Anti-nuclear activist Helen Caldicott organised the conference about 50 miles outside Washington to discuss what she described as dangerous moves that could spark a new arms race in space, as well as jeopardising weather forecasting, communications satellites and other peaceful uses of space.

She raised concerns about US$130 billion ($185.76 billion) that had already been spent on missile defence, backed by strong corporate lobbying efforts, and said the outlays for space weapons could be astronomically higher, while health conditions and social programmes on earth continued to suffer.

Theresa Hitchens, director of the Centre for Defence Information, warned that further moves by the Pentagon to weaponize space would spur reactions from China and other countries which viewed such efforts as inherently belligerent.

Space weapons would be very risky, expensive and could potentially trigger an accidental nuclear war, she added.

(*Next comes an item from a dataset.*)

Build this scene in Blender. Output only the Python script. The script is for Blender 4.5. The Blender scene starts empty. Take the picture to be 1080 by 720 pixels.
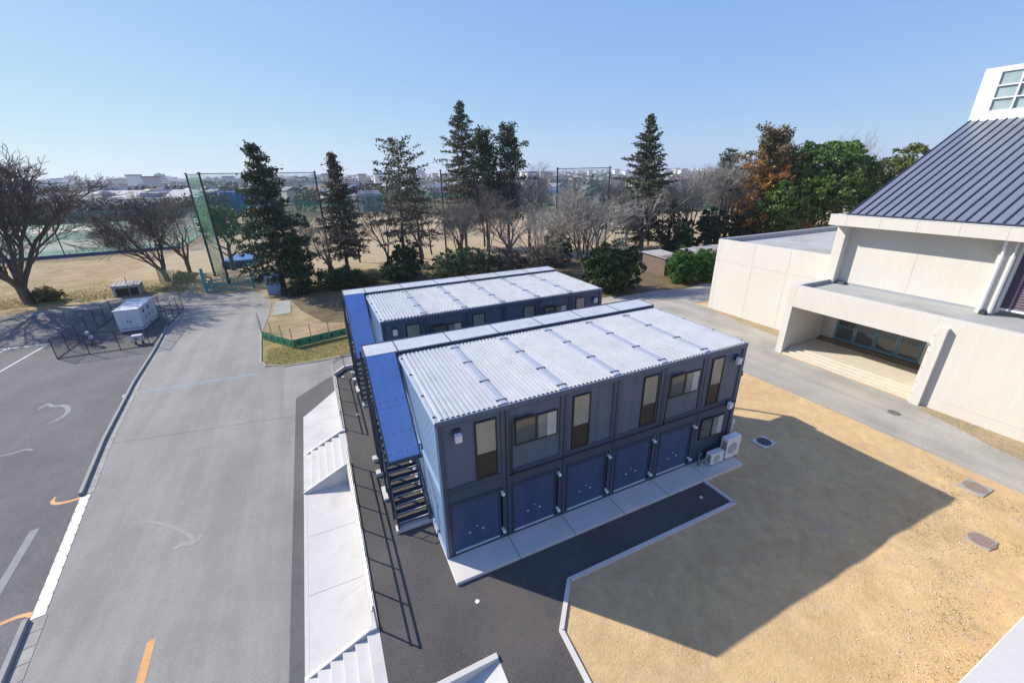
import bpy, math, random
from mathutils import Vector, Matrix
import numpy as np
rnd = random.Random(7)
PI = math.pi
scene = bpy.context.scene
COL = scene.collection

# ------------------------------------------------------------------ materials
def new_mat(name):
    m = bpy.data.materials.new(name); m.use_nodes = True
    nt = m.node_tree
    b = nt.nodes['Principled BSDF']
    return m, nt, b

def N(nt, t, **kw):
    n = nt.nodes.new(t)
    for k, v in kw.items():
        if k in n.inputs: n.inputs[k].default_value = v
        else: setattr(n, k, v)
    return n

def rgba(c): return (c[0], c[1], c[2], 1.0)

def mixc(nt, fac, a, b, mode='MIX'):
    n = nt.nodes.new('ShaderNodeMix'); n.data_type = 'RGBA'; n.blend_type = mode
    for sock, v in ((n.inputs[0], fac), (n.inputs[6], a), (n.inputs[7], b)):
        if hasattr(v, 'is_linked'): nt.links.new(v, sock)
        elif isinstance(v, (int, float)): sock.default_value = v
        else: sock.default_value = rgba(v)
    return n.outputs[2]

def ramp(nt, src, p0, p1, c0=(0, 0, 0), c1=(1, 1, 1)):
    r = nt.nodes.new('ShaderNodeValToRGB')
    r.color_ramp.elements[0].position = p0; r.color_ramp.elements[1].position = p1
    r.color_ramp.elements[0].color = rgba(c0); r.color_ramp.elements[1].color = rgba(c1)
    nt.links.new(src, r.inputs[0]); return r.outputs[0]

def noise(nt, scale, detail=4, rough=.55, dist=0, vec=None):
    n = nt.nodes.new('ShaderNodeTexNoise')
    n.inputs['Scale'].default_value = scale; n.inputs['Detail'].default_value = detail
    n.inputs['Roughness'].default_value = rough; n.inputs['Distortion'].default_value = dist
    if vec is None:
        g = nt.nodes.new('ShaderNodeNewGeometry'); vec = g.outputs['Position']
    nt.links.new(vec, n.inputs['Vector']); return n.outputs['Fac']

def bump(nt, b, h, strength=.3, dist=.02):
    n = nt.nodes.new('ShaderNodeBump'); n.inputs['Strength'].default_value = strength
    n.inputs['Distance'].default_value = dist
    nt.links.new(h, n.inputs['Height']); nt.links.new(n.outputs[0], b.inputs['Normal'])

def surf(name, col, rough=.8, var=.12, vscale=1.5, fine=0, fscale=40, metal=0, bmp=0, bscale=30, bdist=.01, spec=.5, stain=None, stain_scale=.4, stain_amt=.5):
    """generic worn surface: base colour with two noise scales"""
    m, nt, b = new_mat(name)
    dark = tuple(c * (1 - var) for c in col); lite = tuple(min(1, c * (1 + var)) for c in col)
    c = mixc(nt, ramp(nt, noise(nt, vscale, 5), .3, .7), dark, lite)
    if fine:
        f = ramp(nt, noise(nt, fscale, 3, .7), .3, .7, (1 - fine,) * 3, (1 + fine,) * 3)
        c = mixc(nt, 1.0, c, f, 'MULTIPLY')
    if stain:
        s = ramp(nt, noise(nt, stain_scale, 6, .65, .6), .5, .68)
        f = nt.nodes.new('ShaderNodeMath'); f.operation = 'MULTIPLY'; f.inputs[1].default_value = stain_amt
        nt.links.new(s, f.inputs[0]); c = mixc(nt, f.outputs[0], c, stain)
    nt.links.new(c, b.inputs['Base Color'])
    b.inputs['Roughness'].default_value = rough; b.inputs['Metallic'].default_value = metal
    b.inputs['Specular IOR Level'].default_value = spec
    if bmp: bump(nt, b, noise(nt, bscale, 4, .6), bmp, bdist)
    return m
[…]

Hui Zhang, a Chinese scholar at Harvard University, said China was already very concerned about US plans in space, and was likely to respond by building more warheads.

Dolman said weapons in space would be the natural progression of efforts to transform the US military, an initiative spearheaded by Defence Secretary Donald Rumsfeld.

But scientists, including Theodore Postol of the Massachusetts of Technology, said the science behind even ground-based missile defence was uncertain.

He said enemy missiles could be hidden in balloons and accompanied by decoys, making it nearly impossible for the kill vehicle to pick out which 'point of light' to target.

Retired Air Force General Chuck Horner, a former head of US Space Command, agreed that the proposed layered missile defence programme would "not be as effective as we want it to be". Two tests of the ground-based missile defence system's interceptors failed recently due to hardware and software glitches, although the agency reported a fifth successful test of the sea-based missile defence system in February.

Dolman said most scientists agreed that ground-based missile defence would not work as currently conceived, but said a future space-based missile defence networked to other sensors could make it easier to find enemy missiles among decoys.

The US Missile Defence Agency in February said it shelved work on lightweight space-based missile interceptors, but Jeffrey Lewis, a University of Maryland researcher, said the 2006 budget still earmarked hundreds of millions of dollars for other weapons programmes that could be used in space.

There is a UN treaty banning orbiting weapons of mass destruction, but opponents said they believed the United States would not shy from withdrawing from that treaty, if necessary, just as it withdrew from the 1972 Anti-Ballistic Missile Treaty, so that it could begin deploying its initial layered missile defence shield.